To test, nudge a macaron with your finger, if it moves, they need more baking time. If they don’t budge at all, they’re done. This can take up to 10 more minutes of bake time, depending on your oven.

If your macarons are getting brown, your oven temperature is too hot.

Cooling off

Now that the macarons are out of the oven, let them cool completely on cooling racks.

Gently peel them away from the parchment paper. If they stick, they were undercooked. Another lesson learned.

To avoid this, do the test above to make sure the macarons are baked enough.

Where’s my twin?

Pair up the macarons as best you can. Some will look oval, others not so pretty, but they will still taste great.

Filling your macarons

Pipe your desired filling onto one macaron and place the twin on top. Gently press down while holding the edges of the macaron. I find a gentle twist helps as well.

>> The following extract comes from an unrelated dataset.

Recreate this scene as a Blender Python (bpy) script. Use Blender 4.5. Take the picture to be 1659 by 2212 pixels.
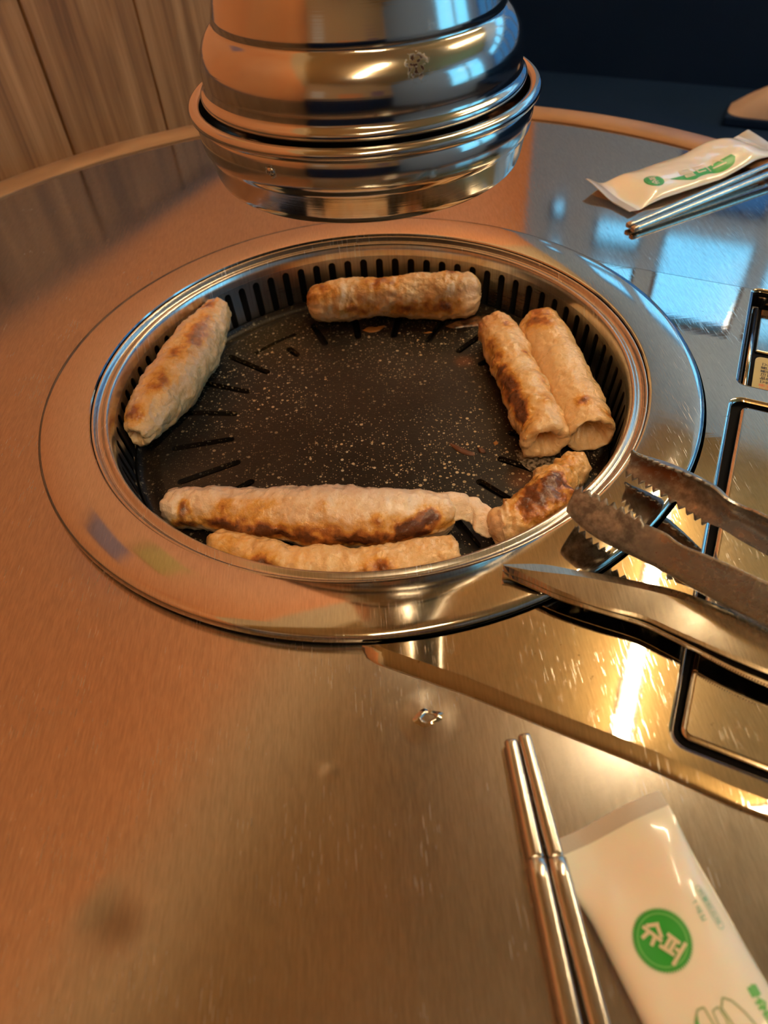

Do not, and I repeat, do not eat macarons just yet!

24 hour time out

Trust me on this one, you will be tempted after all that hard work to pop a macaron in your mouth, and you can, but they will not taste like a macaron should. You might even start to think you weren’t successful!

Macarons truly need some time out in the fridge for 24 hours. Place them carefully in a tight-fitting container and let the flavours meld together overnight. When ready to eat, take the macarons out and let them sit for 15 minutes. Cold macarons don’t taste good, especially if they’ve been filled with chocolate ganache or Swiss/Italian meringue buttercream.

Now, take that first bite. The result should be a crispy shell, followed by a chewy texture and delicious filling. Note that if you used a wet filling such as lemon curd or another type of fruit, the shells will be softer.

Storing those finicky macrons

Store macarons in a tight-fitting container in the fridge for up to 5 days. Macarons also freeze very well.

Despite all these challenges, I’m craving macarons right now, how about you?